NBCU’s Upfront Pitch Puts Assets ‘All Together’

The pride is back in the peacock.

NBCUniversal CEO Stephen Burke invited the press up to its headquarters at 30 Rock Monday to do a little pre-upfront boasting about how well the NBC broadcast network is doing among the 18-49 year old viewers that are so important in winning the ad sales game.

On the chairs in the conference room were a set of charts and graphs showing NBC as No. 1 with TodayNightly News, primetime,  The Tonight Show Starring Jimmy Fallon and Late Night with Seth Meyers.

“That’s the grand slam of network television,” Burke said, adding that NBC was going into the upfront “in better shape than we have been for a decade.”

CBS CEO Les Moonves, no shrinking violet, has been predicting at financial conferences that he expects his network to lead the broadcasters in volume and price increases.

But Linda Yaccarino (pictured), NBCU’s aggressive ad sales president, won’t settle for second best.

NBCU has rolled out a new slogan “All Together. Different.” While CBS has the most watched network in total viewers, NBCU has an array of assets and a sales structure reporting to Yaccarino designed to slice and dice them according to client needs.

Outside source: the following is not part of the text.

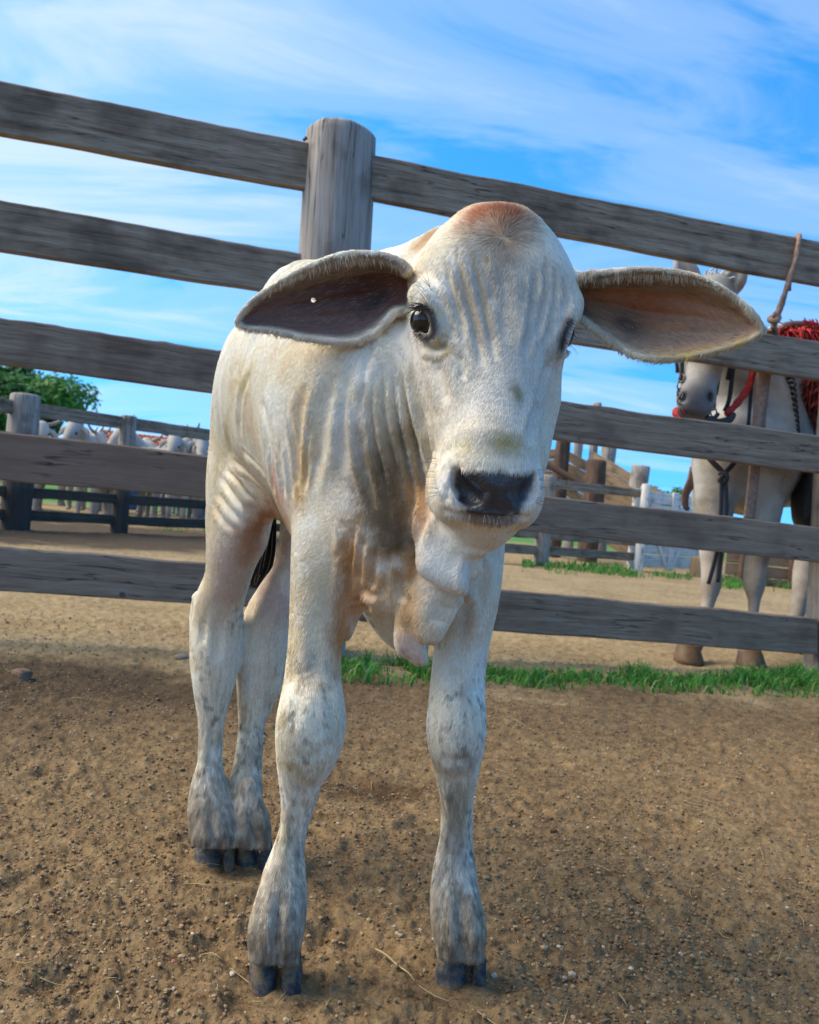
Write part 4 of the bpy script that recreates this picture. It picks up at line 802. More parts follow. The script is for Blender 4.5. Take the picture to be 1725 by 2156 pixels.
def calf_field():
    F = Field((-0.40, 0.72, 0.0), (0.42, 1.52, 0.93), VOX)
    # torso: stations from the rump to the chest (x, y, z, half width, half height, half length)
    st = np.array([(-0.236, 1.370, 0.690, 0.058, 0.095, 0.06), (-0.216, 1.310, 0.702, 0.086, 0.124, 0.08), (-0.174, 1.240, 0.692, 0.097, 0.140, 0.09),
                   (-0.126, 1.170, 0.682, 0.110, 0.150, 0.09), (-0.078, 1.105, 0.672, 0.120, 0.155, 0.09), (-0.030, 1.050, 0.668, 0.116, 0.155, 0.085), (0.008, 1.005, 0.650, 0.100, 0.135, 0.07)])
    sp = spline(st, 22)
    for i in range(22):
        a = sp[min(i + 1, 21), :3] - sp[max(i - 1, 0), :3]; a[2] = 0
        F.ell(sp[i, :3], (sp[i, 3], sp[i, 5], sp[i, 4]), frame(a), k=0.03)
    # withers and small hump, neck crest up to the poll
    F.limb([P(655, 655, 1.16), P(760, 645, 1.10), P(870, 600, 1.05), P(950, 560, 1.02)], [0.066, 0.056, 0.048, 0.046], k=0.04, n=24)
    # shoulder blades
    F.ell(P(690, 960, 1.045), (0.055, 0.065, 0.125), frame((0.3, -0.95, 0)), k=0.05)
    F.ell(P(985, 980, 1.06), (0.055, 0.065, 0.115), frame((0.1, -0.99, 0)), k=0.05)
    # neck: from the chest up and back to behind the jaw
    F.limb([P(805, 1010, 1.045), P(840, 880, 1.06), P(885, 770, 1.06), P(955, 660, 1.045)], [0.098, 0.094, 0.086, 0.070], k=0.04, n=24)
    F.limb([P(845, 1090, 0.985), P(890, 980, 0.985), P(950, 880, 0.985), P(1000, 760, 0.99)], [0.068, 0.062, 0.058, 0.055], k=0.035, n=20)
    # hind quarter: thighs and legs
    rows(F, [(760, 474, 640, 1.33), (820, 462, 640, 1.33), (900, 449, 630, 1.32), (1000, 437, 600, 1.30), (1080, 436, 570, 1.275), (1150, 436, 548, 1.255), (1215, 432, 527, 1.25), (1270, 412, 512, 1.262), (1320, 405, 512, 1.27), (1380, 401, 508, 1.268), (1440, 408, 492, 1.26),
             (1520, 418, 472, 1.255), (1600, 417, 468, 1.25), (1655, 404, 476, 1.245), (1705, 397, 486, 1.238), (1755, 402, 489, 1.226)], k=0.022, n=150)
    F.limb([P(420, 1258, 1.285), P(415, 1300, 1.293), P(418, 1340, 1.285)], [0.009, 0.010, 0.008], k=0.02, n=8)       # point of the hock
    rows(F, [(960, 596, 690, 1.36), (1060, 592, 664, 1.35), (1140, 588, 646, 1.34), (1200, 575, 634, 1.33), (1260, 538, 622, 1.325), (1320, 508, 612, 1.325), (1380, 500, 606, 1.32), (1440, 500, 592, 1.315),
             (1520, 503, 558, 1.30), (1590, 496, 552, 1.285), (1650, 486, 550, 1.27), (1700, 484, 550, 1.26), (1748, 489, 557, 1.248)], k=0.02, n=140)
    # flank fold between belly and thigh
    F.limb([P(560, 1000, 1.235), P(590, 1050, 1.215), P(618, 1072, 1.19)], [0.030, 0.026, 0.02], k=0.03, n=10)
    F.limb([P(540, 1010, 1.24), P(530, 1070, 1.24), P(520, 1130, 1.25)], [0.030, 0.028, 0.022], k=0.03, n=10)
    # front legs
    rows(F, [(960, 640, 790, 1.03), (1060, 622, 770, 1.01), (1130, 615, 748, 0.995), (1200, 613, 738, 0.985), (1280, 611, 728, 0.978), (1350, 608, 720, 0.972), (1420, 601, 718, 0.966), (1475, 592, 723, 0.960), (1530, 584, 725, 0.955), (1580, 583, 712, 0.953),
             (1625, 587, 684, 0.955), (1680, 592, 666, 0.958), (1740, 590, 648, 0.960), (1790, 575, 641, 0.960), (1840, 556, 642, 0.957), (1885, 544, 646, 0.952), (1930, 536, 643, 0.946), (1965, 534, 634, 0.943)], k=0.016, n=160)
    rows(F, [(960, 930, 1075, 1.0400), (1060, 935, 1066, 1.0258), (1130, 935, 1062, 1.0126), (1200, 930, 1058, 1.0094), (1270, 925, 1048, 1.0082), (1340, 918, 1033, 1.0090), (1400, 911, 1024, 1.0060), (1460, 905, 1021, 1.0000), (1520, 902, 1021, 0.9940), (1570, 905, 1018, 0.9920),
             (1620, 916, 1008, 0.9940), (1680, 928, 997, 0.9980), (1740, 929, 994, 1.0010), (1790, 922, 996, 1.0020), (1840, 912, 1003, 0.9990), (1890, 906, 1009, 0.9940), (1935, 908, 1013, 0.9880), (1955, 913, 1016, 0.9850)], k=0.016, n=160)
    # toes under the hair: two bulges above each hoof, cut flat where the horn begins
    for (x, y, d, r, cx) in ((557, 1960, 0.942, 0.0182, 603), (603, 1960, 0.942, 0.0158, 603), (953, 1955, 0.980, 0.0182, 957), (993, 1955, 0.980, 0.0158, 957)):
        F.limb([P(0.25 * x + 0.75 * cx, y - 110, d + 0.012), P(0.7 * x + 0.3 * cx, y - 50, d + 0.006), P(x, y, d), P(x - 1, y + 60, d - 0.004), P(x - 2, y + 115, d - 0.010)], [r * 0.5, r * 0.86, r * 0.97, r * 0.95, r * 0.95], k=0.010, n=20)
    for (x, y, d, r, cx) in ((434, 1745, 1.226, 0.0192, 444), (470, 1745, 1.226, 0.0160, 444), (518, 1742, 1.240, 0.0168, 521), (550, 1742, 1.242, 0.0142, 521)):
        F.limb([P(0.25 * x + 0.75 * cx, y - 85, d + 0.010), P(0.7 * x + 0.3 * cx, y - 38, d + 0.004), P(x, y, d), P(x, y + 50, d - 0.004), P(x, y + 85, d - 0.01)], [r * 0.5, r * 0.85, r * 0.96, r * 0.95, r * 0.95], k=0.009, n=20)
    zz = (F.lo[2] + np.arange(F.n[2]) * F.v).astype(np.float32)
    yy = (F.lo[1] + np.arange(F.n[1]) * F.v).astype(np.float32)
    xx = (F.lo[0] + np.arange(F.n[0]) * F.v).astype(np.float32)
    cut = 0.040 + 0.25 * np.where(yy[None, :] > 1.1, 1.215 - yy[None, :], np.where(xx[:, None] > 0, 0.963, 0.922) - yy[None, :])
    F.D = np.maximum(F.D, (cut[:, :, None] - zz[None, None, :]).astype(np.float32))
    # knees of the front legs: a rounded front
    F.ell(P(655, 1525, 0.938), (0.031, 0.026, 0.042), k=0.02); F.ell(P(962, 1530, 0.978), (0.027, 0.026, 0.040), k=0.02)
    # chest between the legs, brisket
    F.ell(P(830, 1130, 0.985), (0.080, 0.06, 0.085), k=0.04)
    # dewlap: a loose curtain of skin below the throat, a second fold hanging from behind it
    back = np.array([0.25, 0.97, 0])
    F.limb([P(1002, 1030, 0.918), P(970, 1090, 0.902), P(950, 1135, 0.896)], [0.050, 0.039, 0.0300], k=0.016, n=20, flat=(back, 0.52))
    F.limb([P(945, 1080, 0.900), P(922, 1140, 0.895), P(912, 1188, 0.892)], [0.026, 0.019, 0.0125], k=0.022, n=16, flat=(back, 0.6))
    F.limb([P(985, 1080, 0.893), P(974, 1150, 0.886), P(966, 1214, 0.884)], [0.026, 0.0185, 0.0120], k=0.022, n=16, flat=(back, 0.7))
    F.limb([P(1012, 1100, 0.898), P(996, 1160, 0.893), P(988, 1198, 0.892)], [0.016, 0.0095, 0.007], k=0.012, n=14)
    F.limb([P(912, 1190, 0.893), P(940, 1210, 0.889), P(968, 1218, 0.886)], [0.0105, 0.0105, 0.0105], k=0.020, n=12)
    F.limb([P(945, 1165, 0.928), P(922, 1245, 0.922), P(908, 1305, 0.920), P(907, 1326, 0.920)], [0.033, 0.0275, 0.0205, 0.0155], k=0.008, n=24, flat=(back, 0.55))
    F.limb([P(888, 1200, 0.945), P(874, 1285, 0.937), P(866, 1345, 0.934), P(884, 1378, 0.934), P(893, 1388, 0.935)], [0.024, 0.0185, 0.0150, 0.0090, 0.0055], k=0.012, n=20, flat=(back, 0.5))
    F.limb([P(868, 1250, 0.940), P(852, 1330, 0.936), P(846, 1358, 0.936)], [0.012, 0.0085, 0.0060], k=0.012, n=12)
    F.limb([P(820, 1180, 0.955), P(800, 1230, 0.945), P(795, 1262, 0.943), P(812, 1272, 0.945)], [0.030, 0.016, 0.011, 0.009], k=0.012, n=12)
    F.limb([P(800, 1268, 0.945), P(830, 1262, 0.94), P(850, 1250, 0.938), P(862, 1290, 0.935)], [0.009, 0.009, 0.010, 0.010], k=0.012, n=12)
    F.limb([P(760, 1180, 0.985), P(745, 1260, 0.985), P(730, 1330, 0.98)], [0.020, 0.013, 0.007], k=0.014, n=10)
    F.limb([P(830, 1200, 1.06), P(845, 1290, 1.08), P(880, 1380, 1.08)], [0.06, 0.04, 0.012], k=0.02, n=12)             # navel sheath far behind
    # ---- head
    H = [(500, 1045, 88, 0.962, 0.052, 46), (535, 1040, 130, 0.958, 0.066, 55), (595, 1038, 164, 0.952, 0.078, 58), (660, 1032, 166, 0.945, 0.080, 60), (730, 1024, 152, 0.935, 0.080, 60),
         (800, 1018, 131, 0.922, 0.076, 60), (860, 1015, 115, 0.908, 0.070, 60), (920, 1016, 104, 0.893, 0.065, 55)]
    hp = spline(H, 26); yaw = R(9)
    rot = np.array([[math.cos(yaw), math.sin(yaw), 0], [-math.sin(yaw), math.cos(yaw), 0], [0, 0, 1]])
    for q in hp:
        s_ = q[3] / FOCAL
        F.ell(P(q[1], q[0], q[3]), (q[2] * s_, q[4], q[5] * s_), rot, k=0.012, p=2.45)
    # forehead dome and nose bridge
    F.ell(P(1060, 572, 0.905), (0.052, 0.030, 0.058), rot, k=0.03)
    F.limb([P(1068, 640, 0.885), P(1066, 760, 0.866), P(1056, 860, 0.850), P(1046, 930, 0.838)], [0.020, 0.022, 0.026, 0.030], k=0.025, n=16)
    # cheeks and jaw
    F.ell(P(925, 800, 0.945), (0.038, 0.055, 0.072), rot, k=0.03); F.ell(P(1116, 775, 0.955), (0.027, 0.050, 0.055), rot, k=0.02)
    F.limb([P(960, 850, 0.955), P(985, 960, 0.93), P(1005, 1050, 0.90), P(1015, 1085, 0.872)], [0.052, 0.043, 0.035, 0.026], k=0.025, n=14)
    F.limb([P(1085, 850, 0.96), P(1070, 960, 0.935), P(1050, 1050, 0.90), P(1025, 1085, 0.872)], [0.048, 0.043, 0.034, 0.026], k=0.025, n=14)
    # brow ridges
    F.limb([P(885, 620, 0.888), P(905, 640, 0.874), P(922, 680, 0.868), P(925, 715, 0.872)], [0.011, 0.012, 0.011, 0.009], k=0.018, n=14)
    F.limb([P(1203, 640, 0.925), P(1193, 665, 0.898), P(1180, 700, 0.886), P(1172, 730, 0.884)], [0.010, 0.012, 0.010, 0.008], k=0.018, n=14)
    # muzzle
    F.ell(P(1024, 1005, 0.858), (0.0520, 0.050, 0.046), rot, k=0.02, p=2.5)
    F.ell(P(952, 1035, 0.850), (0.021, 0.036, 0.031), rot, k=0.014); F.ell(P(1103, 1045, 0.852), (0.0160, 0.034, 0.030), rot, k=0.014)
    F.ell(P(1043, 1015, 0.822), (0.038, 0.018, 0.020), rot, k=0.012)                 # nose pad
    F.ell(P(1040, 1055, 0.828), (0.030, 0.016, 0.022), rot, k=0.012)
    F.ell(P(1025, 1084, 0.855), (0.028, 0.028, 0.0125), rot, k=0.010)                # lower lip
    # nostrils
    F.limb([P(963, 992, 0.815), P(968, 1012, 0.815), P(982, 1036, 0.815), P(1002, 1049, 0.812)], [0.0050, 0.0085, 0.0112, 0.0070], k=0.004, n=14, sub=True)
    F.limb([P(1122, 1000, 0.822), P(1118, 1018, 0.818), P(1110, 1038, 0.816), P(1095, 1052, 0.812)], [0.0046, 0.0074, 0.0100, 0.0062], k=0.004, n=14, sub=True)
    # ears, rooted in the head
    for E in (EAR_L, EAR_R):
        p_, r_, _ = ear_surface(**E); F.sheet(p_, r_, k=0.006)
    F.limb([P(885, 602, 1.00), P(860, 602, 1.008)], [0.034, 0.022], k=0.02, n=10)
    F.limb([P(1180, 618, 0.995), P(1208, 624, 1.003)], [0.032, 0.020], k=0.02, n=10)
    F.limb([P(660, 632, 0.90), P(660, 632, 1.03)], [0.0030, 0.0030], k=0.002, n=4, sub=True)     # the tag hole
    # eyes: socket, lids
    F.ell(P(896, 675, 0.872), (0.0105, 0.015, 0.0150), k=0.005, sub=True)
    F.ell(P(1203, 702, 0.902), (0.014, 0.014, 0.018), k=0.005, sub=True)
    for E in (EYE_L, EYE_R):
        F.ell(P(E['px'], E['py'], E['d']), (E['r'] * 1.06,) * 3, k=0.005, sub=True)
    def lid(pts, r):
        F.limb([P(*p) for p in pts], [x * 0.001 for x in r], k=0.004, n=26)
    lid([(872, 676, 0.886), (876, 656, 0.878), (889, 643, 0.8685), (904, 652, 0.8625), (913, 678, 0.861), (913, 703, 0.864)], [2.5, 3.6, 4.4, 4.2, 3.0, 2.4])
    lid([(872, 676, 0.886), (876, 693, 0.881), (887, 704, 0.874), (900, 709, 0.868), (913, 703, 0.864)], [2.5, 3.0, 3.2, 3.0, 2.4])
    lid([(1212, 658, 0.925), (1204, 662, 0.908), (1193, 678, 0.895), (1184, 702, 0.890), (1180, 727, 0.893), (1180, 744, 0.898)], [3, 4, 4.2, 3.6, 3, 2.4])
    lid([(1196, 742, 0.915), (1188, 745, 0.905), (1180, 744, 0.898)], [2, 2.4, 2.2])
    return F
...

Burke said that that these days marketers can’t launch a campaign with any one network, or with just broadcast. “More people watch TV through NBC outlets than through any other company,” he said. “We can have one person speak for all those outlets. If you have a new product, we can help you get that to market in a way other people can’t.”

What NBCU’s got starts with the 2015 Super Bowl. While not offering specifics, Yaccarino says sales are pacing ahead of the last time NBC had the big game and prices are up above the $4 million-plus Fox got for this year’s game.

Yaccarino says NBCU has entertainment programming ranging from The Blacklist to Real Housewives and its high ratings in late night can be combined with prime for advertisers looking for more 18 to 49 eyeballs. Advertisers who bought the Tonight Show in last year’s upfront are getting more than they paid for because Fallon’s doing so well, she noted. NBCU also has live programming with sports and news, cable networks whose ratings are up at a time when the rest of the industry is down, two Spanish-language networks and a bunch of digital assets.

And if advertisers want to do programmatic buys, or set up private exchanges, NBCU is willing to talk to customers about doing that in this upfront, Yaccarino said. And it wants to do other data driven deals, such as its NBCU Plus Powered by Comcast products.

She says supply and demand will determine how NBC performs in the upfront. It’s got supply and advertisers like NBCU’s portfolio approach to sales. Does Yaccarino think NBCU will outperform CBS? “What do you think," she says with a smile.

That smile will have teeth. For all of its success in ratings, Burke still believes that NBCU’s properties command lower prices on a cost-per-thousands viewers (CPM) basis than its rivals, and that’s something it aims to remedy during this upfront, although he declined to say how much of a CPM increase he would aim for in this upfront.

But it’s about time for NBC to make money for Comcast. Burke’s predecessor, Jeff Zucker, now running CNN, used to point out that while NBC commanded the headlines, it represented a tiny fraction of NBCU’s profit. Burke said he’d be happy if NBC’s profits rose and that percentage became substantial.